Ramón García Mateos ha
obtenido el Premio Internacional de Poesía António Salvado Cidade de Castelo
Branco por su última obra, Retratos y
figuraciones. El libro, en edición bilingüe en portugués y español, y
publicado por la editorial Labirinto, es uno de los poemarios más hermosos que
he leído en los últimos tiempos. Ya la solapilla biográfica de la cubierta es
toda una declaración de intenciones. García Mateos, a cuya dilatada trayectoria
la jalonan numerosos títulos y premios, queda reducido en la solapilla a su
mera condición de profesor: «Ramón García Mateos (Salamanca, 1960). Catedrático
de Lengua y Literatura Españolas». Y a mí se me antoja que esa humilde
solapilla, donde Ramón renuncia a describir la relación de sus méritos
literarios, es el primer poema del libro.
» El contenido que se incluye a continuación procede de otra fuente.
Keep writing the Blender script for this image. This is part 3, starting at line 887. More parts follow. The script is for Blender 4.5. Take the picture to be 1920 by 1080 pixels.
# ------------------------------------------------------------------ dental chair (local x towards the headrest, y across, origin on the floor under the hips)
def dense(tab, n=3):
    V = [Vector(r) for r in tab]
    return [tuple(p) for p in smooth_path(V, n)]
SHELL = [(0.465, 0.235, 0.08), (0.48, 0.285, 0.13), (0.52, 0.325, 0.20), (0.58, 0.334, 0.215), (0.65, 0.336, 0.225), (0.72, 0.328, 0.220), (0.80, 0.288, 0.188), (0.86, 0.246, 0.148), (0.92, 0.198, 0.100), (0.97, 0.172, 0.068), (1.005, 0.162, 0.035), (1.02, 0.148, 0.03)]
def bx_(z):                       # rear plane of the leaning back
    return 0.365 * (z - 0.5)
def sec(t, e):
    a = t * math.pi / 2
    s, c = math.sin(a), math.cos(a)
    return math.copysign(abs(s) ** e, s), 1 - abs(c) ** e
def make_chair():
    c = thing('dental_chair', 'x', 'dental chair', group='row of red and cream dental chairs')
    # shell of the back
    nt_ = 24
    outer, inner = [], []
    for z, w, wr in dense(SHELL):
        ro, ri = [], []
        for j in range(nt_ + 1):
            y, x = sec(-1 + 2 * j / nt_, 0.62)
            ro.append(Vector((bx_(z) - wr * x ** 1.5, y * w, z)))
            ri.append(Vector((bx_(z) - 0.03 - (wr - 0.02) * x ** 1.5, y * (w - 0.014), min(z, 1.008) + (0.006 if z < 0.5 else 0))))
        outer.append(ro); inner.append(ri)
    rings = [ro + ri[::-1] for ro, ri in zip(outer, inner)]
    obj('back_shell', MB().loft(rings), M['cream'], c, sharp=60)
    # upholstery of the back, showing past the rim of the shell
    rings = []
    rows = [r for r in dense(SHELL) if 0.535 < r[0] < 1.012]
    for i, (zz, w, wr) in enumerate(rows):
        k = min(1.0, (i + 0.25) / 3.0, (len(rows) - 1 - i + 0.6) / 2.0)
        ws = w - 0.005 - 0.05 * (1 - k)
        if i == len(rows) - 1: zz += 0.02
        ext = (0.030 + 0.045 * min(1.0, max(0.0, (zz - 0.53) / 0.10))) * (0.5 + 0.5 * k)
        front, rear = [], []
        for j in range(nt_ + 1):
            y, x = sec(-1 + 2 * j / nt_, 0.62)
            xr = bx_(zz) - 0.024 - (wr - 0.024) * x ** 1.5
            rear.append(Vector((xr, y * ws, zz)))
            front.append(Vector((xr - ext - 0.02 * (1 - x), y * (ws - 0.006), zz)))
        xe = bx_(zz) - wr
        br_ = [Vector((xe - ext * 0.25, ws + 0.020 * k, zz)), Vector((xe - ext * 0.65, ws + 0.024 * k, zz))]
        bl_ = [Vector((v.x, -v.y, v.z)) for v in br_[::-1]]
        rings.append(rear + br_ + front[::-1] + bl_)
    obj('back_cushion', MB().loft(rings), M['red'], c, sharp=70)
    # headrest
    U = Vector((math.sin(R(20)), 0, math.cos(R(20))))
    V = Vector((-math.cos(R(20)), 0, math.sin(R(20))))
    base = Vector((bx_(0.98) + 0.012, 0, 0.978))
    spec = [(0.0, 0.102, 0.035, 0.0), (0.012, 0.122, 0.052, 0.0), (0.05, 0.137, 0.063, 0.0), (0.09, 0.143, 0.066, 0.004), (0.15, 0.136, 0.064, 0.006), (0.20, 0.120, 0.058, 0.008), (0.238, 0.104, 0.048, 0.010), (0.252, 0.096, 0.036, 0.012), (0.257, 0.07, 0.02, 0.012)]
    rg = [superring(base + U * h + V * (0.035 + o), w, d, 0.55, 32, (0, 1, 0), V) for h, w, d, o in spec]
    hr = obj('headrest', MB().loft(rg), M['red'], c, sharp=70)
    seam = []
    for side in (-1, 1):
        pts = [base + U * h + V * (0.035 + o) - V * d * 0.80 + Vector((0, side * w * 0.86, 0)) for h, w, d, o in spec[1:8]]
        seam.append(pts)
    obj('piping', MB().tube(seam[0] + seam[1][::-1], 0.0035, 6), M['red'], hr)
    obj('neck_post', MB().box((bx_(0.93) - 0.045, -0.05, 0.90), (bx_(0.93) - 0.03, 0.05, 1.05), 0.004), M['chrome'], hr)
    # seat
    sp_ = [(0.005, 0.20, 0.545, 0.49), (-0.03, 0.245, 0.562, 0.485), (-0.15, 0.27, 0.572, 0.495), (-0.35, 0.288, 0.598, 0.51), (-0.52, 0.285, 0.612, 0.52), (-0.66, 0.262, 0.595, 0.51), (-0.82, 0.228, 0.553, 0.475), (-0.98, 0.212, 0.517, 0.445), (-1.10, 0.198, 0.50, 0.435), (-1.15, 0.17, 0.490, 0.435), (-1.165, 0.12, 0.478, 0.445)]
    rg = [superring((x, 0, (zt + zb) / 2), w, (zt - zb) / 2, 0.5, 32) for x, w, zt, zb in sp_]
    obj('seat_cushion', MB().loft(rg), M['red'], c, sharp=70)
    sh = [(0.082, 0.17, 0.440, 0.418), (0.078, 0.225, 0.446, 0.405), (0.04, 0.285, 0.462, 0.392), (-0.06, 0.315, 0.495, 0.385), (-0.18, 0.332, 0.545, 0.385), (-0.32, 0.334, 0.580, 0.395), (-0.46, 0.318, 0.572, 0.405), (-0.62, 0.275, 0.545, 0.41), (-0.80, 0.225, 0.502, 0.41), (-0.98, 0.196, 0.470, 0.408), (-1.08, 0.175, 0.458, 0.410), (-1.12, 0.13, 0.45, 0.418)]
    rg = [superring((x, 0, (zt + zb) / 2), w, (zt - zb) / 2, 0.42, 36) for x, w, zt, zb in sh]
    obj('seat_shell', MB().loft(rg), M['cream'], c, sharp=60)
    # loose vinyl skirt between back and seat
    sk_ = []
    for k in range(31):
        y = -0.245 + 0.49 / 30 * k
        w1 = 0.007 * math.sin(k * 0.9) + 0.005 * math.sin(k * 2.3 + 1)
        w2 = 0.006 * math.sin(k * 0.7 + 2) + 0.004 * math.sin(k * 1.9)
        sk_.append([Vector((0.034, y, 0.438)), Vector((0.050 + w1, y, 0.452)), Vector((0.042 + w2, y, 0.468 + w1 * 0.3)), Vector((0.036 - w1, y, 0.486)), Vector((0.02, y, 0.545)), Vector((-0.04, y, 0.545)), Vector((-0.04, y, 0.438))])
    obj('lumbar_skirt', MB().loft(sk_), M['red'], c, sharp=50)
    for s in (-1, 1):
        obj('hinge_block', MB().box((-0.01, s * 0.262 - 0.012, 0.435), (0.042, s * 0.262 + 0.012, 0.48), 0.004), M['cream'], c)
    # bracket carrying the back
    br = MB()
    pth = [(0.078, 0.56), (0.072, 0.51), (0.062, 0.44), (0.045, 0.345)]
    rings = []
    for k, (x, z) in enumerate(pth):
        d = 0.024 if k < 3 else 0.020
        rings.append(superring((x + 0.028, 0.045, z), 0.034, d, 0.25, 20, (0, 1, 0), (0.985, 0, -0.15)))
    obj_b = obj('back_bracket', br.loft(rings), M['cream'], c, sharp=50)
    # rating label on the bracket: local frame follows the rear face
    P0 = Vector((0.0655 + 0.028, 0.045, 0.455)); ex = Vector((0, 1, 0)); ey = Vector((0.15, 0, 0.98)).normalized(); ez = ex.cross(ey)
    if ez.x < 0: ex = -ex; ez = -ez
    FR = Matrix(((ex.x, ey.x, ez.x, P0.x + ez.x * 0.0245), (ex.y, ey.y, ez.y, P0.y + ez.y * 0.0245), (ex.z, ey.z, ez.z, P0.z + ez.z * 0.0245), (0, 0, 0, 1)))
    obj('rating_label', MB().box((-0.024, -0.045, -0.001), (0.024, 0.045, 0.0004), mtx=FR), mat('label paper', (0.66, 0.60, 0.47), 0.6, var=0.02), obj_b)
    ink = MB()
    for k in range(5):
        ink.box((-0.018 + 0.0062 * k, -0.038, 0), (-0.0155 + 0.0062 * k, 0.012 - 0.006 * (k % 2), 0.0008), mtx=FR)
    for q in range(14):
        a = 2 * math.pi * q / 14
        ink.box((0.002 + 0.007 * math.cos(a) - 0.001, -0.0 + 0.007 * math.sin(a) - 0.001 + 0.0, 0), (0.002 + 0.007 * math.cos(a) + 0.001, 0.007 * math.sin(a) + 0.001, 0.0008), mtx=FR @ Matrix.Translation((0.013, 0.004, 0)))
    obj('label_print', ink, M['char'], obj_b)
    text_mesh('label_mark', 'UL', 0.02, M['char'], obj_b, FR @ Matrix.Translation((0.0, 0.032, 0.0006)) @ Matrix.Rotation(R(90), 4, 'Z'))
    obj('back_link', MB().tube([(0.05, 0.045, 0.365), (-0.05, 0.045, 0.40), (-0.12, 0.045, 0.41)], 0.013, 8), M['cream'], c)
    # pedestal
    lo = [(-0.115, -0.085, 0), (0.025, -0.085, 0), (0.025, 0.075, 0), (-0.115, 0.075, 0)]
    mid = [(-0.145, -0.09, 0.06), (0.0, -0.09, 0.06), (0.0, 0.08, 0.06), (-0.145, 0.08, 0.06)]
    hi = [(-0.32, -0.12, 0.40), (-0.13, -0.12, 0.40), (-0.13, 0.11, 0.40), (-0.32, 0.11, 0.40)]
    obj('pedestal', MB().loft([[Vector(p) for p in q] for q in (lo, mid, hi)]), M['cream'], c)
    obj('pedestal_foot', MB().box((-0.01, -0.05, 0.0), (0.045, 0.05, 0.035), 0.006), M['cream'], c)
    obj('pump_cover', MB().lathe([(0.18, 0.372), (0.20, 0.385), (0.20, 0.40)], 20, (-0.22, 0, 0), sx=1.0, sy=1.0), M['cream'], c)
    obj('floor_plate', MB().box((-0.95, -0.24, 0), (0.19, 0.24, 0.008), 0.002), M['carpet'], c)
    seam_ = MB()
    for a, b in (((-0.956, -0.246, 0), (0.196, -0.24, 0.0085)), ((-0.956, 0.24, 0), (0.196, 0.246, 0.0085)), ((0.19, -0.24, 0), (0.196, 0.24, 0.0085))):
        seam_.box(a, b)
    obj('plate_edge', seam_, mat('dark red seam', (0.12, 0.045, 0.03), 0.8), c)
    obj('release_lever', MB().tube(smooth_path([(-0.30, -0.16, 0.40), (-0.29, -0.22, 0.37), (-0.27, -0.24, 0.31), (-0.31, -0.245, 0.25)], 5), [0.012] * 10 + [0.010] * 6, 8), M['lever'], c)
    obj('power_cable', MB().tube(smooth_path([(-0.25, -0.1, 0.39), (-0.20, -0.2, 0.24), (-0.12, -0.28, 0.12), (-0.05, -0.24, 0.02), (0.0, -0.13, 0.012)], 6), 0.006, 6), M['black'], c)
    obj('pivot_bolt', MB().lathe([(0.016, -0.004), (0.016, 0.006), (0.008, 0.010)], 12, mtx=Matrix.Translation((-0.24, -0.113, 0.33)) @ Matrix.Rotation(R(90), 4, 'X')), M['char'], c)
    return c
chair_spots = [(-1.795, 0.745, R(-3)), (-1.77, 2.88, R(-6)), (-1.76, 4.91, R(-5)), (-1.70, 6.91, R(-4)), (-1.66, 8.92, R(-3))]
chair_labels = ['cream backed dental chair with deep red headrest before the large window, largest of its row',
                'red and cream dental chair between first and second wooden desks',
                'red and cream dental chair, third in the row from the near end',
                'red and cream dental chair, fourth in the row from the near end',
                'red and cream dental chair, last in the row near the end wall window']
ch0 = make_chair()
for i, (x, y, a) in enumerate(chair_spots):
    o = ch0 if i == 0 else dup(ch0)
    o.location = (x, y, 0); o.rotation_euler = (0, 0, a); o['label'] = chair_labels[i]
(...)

Porque en Retratos y figuraciones quienes importan de verdad son los poetas allí
homenajeados, un precioso muestrario de los nombres más queridos por el autor
salmantino, a cuya advocación se acoge con un amor conmovedor y un sentimiento
sincero de deuda en cada verso.
La mayor parte de los autores
que conforman esa nómina casi elegíaca tiene en común su dramática experiencia
vital. Por las páginas del libro desfilan condenados a muerte como Villon;
perseguidos como Juan de Yepes; encarcelados como Quevedo; desterrados y
exiliados como Pedro Garfias o Vallejo; suicidas como Antero de Quental o
Rigaut; derrotados y atribulados como Unamuno; desengañados como José Agustín
Goytisolo; asesinados o deudos de asesinados como Roque Dalton o el «Piojo»
Salinas; nostálgicos de Florencia, como Aldana… Todos estos retratos recrean una estampa del
escritor tributado en algún momento especialmente significativo o doloroso de
su existencia. Otras piezas, en cambio, son meros poemas celebratorios
entelados de nostalgia: el poema con ecos manriqueños a Violeta Parra; Estellés
y Ovidi Montllor en Alcoy; los dos versos de Ferlosio sin necesidad de glosa;
Josep Igual entre volutas de tabaco; y, por supuesto, los poemas a los amigos,
como el dedicado a Juan López-Carrillo, divertido e hiperbólico, perfecto
trasunto del propio autor catalán; o el maravilloso poema tripartito a Antonio
Carvajal, donde García Mateos juega con los títulos de los libros del poeta
granadino y con el apellido materno de éste. Una preciosidad.
En otras piezas se imbrican
literatura y vida como en el homenaje a Ángel Guinda («Escribir como se vive»)
o como aquella otra que penetra en el estudio de Maruja Mallo para que los
versos de Miguel Hernández estallen como rayos que no cesan; intertextualidad
que se repite en el poema lorquiano a Belmonte o en algún poema
autorreferencial. Lo popular (piedra angular en la poética de García Mateos) se
manifiesta en el uso del metro de algunos poemas pero también en el poema
dedicado a Blas de Otero, en la mención a Labordeta o en los versos dedicados a
los payadores. No faltan tampoco las alusiones a las injusticias sociales,
algún verso acerado de ironía epigramática y una enorme generosidad para con
los desahuciados.
El libro, que es, en
definitiva, un apasionado reconocimiento a los maestros del poeta, como nos
recuerda el último poema, no podía soslayar, claro, la inmensa figura de Ramón
Oteo, destinatario de una de las composiciones más emocionantes del poemario.
Mención aparte merece la
versión portuguesa a cargo de la traductora Leocádia Regalo, donde los versos
de Ramón, tan cargados en realidad de saudade,
encajan natural y primorosamente.
Con su acostumbrado estilo
inmersivo, rebosante de intensidad, de bien entendida solemnidad desgarrada, de
esa que te coge de la camisa y te zarandea, evocador, nostálgico, vehemente,
auténtico, secular, doloroso, fraterno y esperanzado, García Mateos debe saber
que, él también, y pese a la solapilla, es retrato y figuración de quienes
aspiramos a parecernos, aunque sea remotamente, a su ejemplo.